A problem developed when Deane decided to take his company back on the road. Wanting to continue the London success, Florence Stoker commissioned a second Dracula play. A much inferior drama, it had only a brief run, by which time she had completed an agreement with Deane. About the same time she accepted an offer from New York producer Horace Liveright to stage a version of Deane’s play on Broadway. Liveright engaged John L. Balderston to do a complete rewrite.
The Balderston version was even further removed from the book. Lucy Westenra and Mina Murray were collapsed into a single character, Lucy Seward, who became the daughter of Dr. John Seward.

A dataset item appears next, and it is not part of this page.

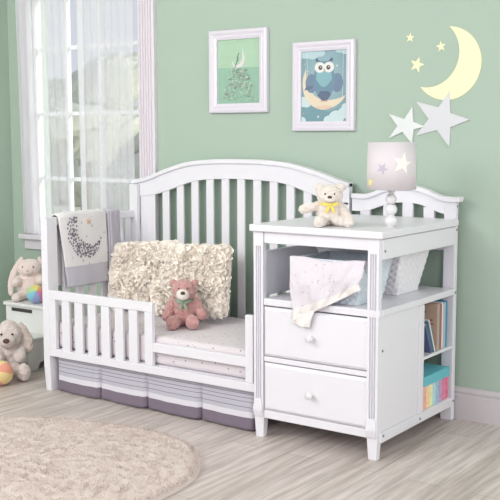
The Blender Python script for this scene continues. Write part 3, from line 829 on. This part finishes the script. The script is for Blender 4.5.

Seward, one of Lucy’s youthful suitors in the novel, became a middle-aged father of a grown daughter. Lucy’s other two suitors, Quincey P. Morris and Arthur Holmwood (Lord Godalming) completely disappeared. The Balderston play opened in the library of Seward’s sanatorium. Huntley, originally offered the Dracula role, declined. The part was given to a little-known actor who could not understand English, Bela Lugosi. Bernard H. Jukes came from England to play R. N. Renfield. The Balderston production was tried out in New Haven, Connecticut, and then opened formally at the Fulton Theater in New York City on October 5, 1927. The play ran for 241 performances. It reopened in Los Angeles and San Francisco with Lugosi and Jukes joining the West Coast cast. Touring companies were established for the Midwest and the East Coast. The success of the American play led directly to the purchase of its rights by Universal and its translation to the motion picture screen. The Balderston version of Dracula was published by Samuel French in 1933 and has since been made available for stage production and screen adaptation.
Meanwhile, Hamilton Deane continued to produce the play in England, the movie version having given it new life. In 1939 he presented it in the Lyceum Theatre in London, the very theater where Bram Stoker had worked when he was writing Dracula. These last performances at the Lyceum were made more memorable one evening when Lugosi attended and came on stage to embrace Deane at the play’s conclusion. Following Dracula‘s run, and a brief run of Hamlet, the theater closed forever. Deane continued the play in London for two more years.
Dracula was produced by different companies on a number of occasions through the years, but it experienced a major revival in 1977, opening on Broadway October 20th, fifty years after its debut. Frank Langella assumed the title role. Equally heralded were the scenery and costumes by Edward Gorey. (Gorey had designed the scenery for the summer theater production of the Nantucket Stage Company on Nantucket Island, Massachusetts.) The new production received two Tony Awards, for best production of a revival and best costume design. It then served as a basis for the 1979 film starring Langella and directed by John Badham. Since its publication by Samuel French, the Deane-Balderston play has been popular for local drama groups and is annually produced by both amateur and semi-professional theaters around the country.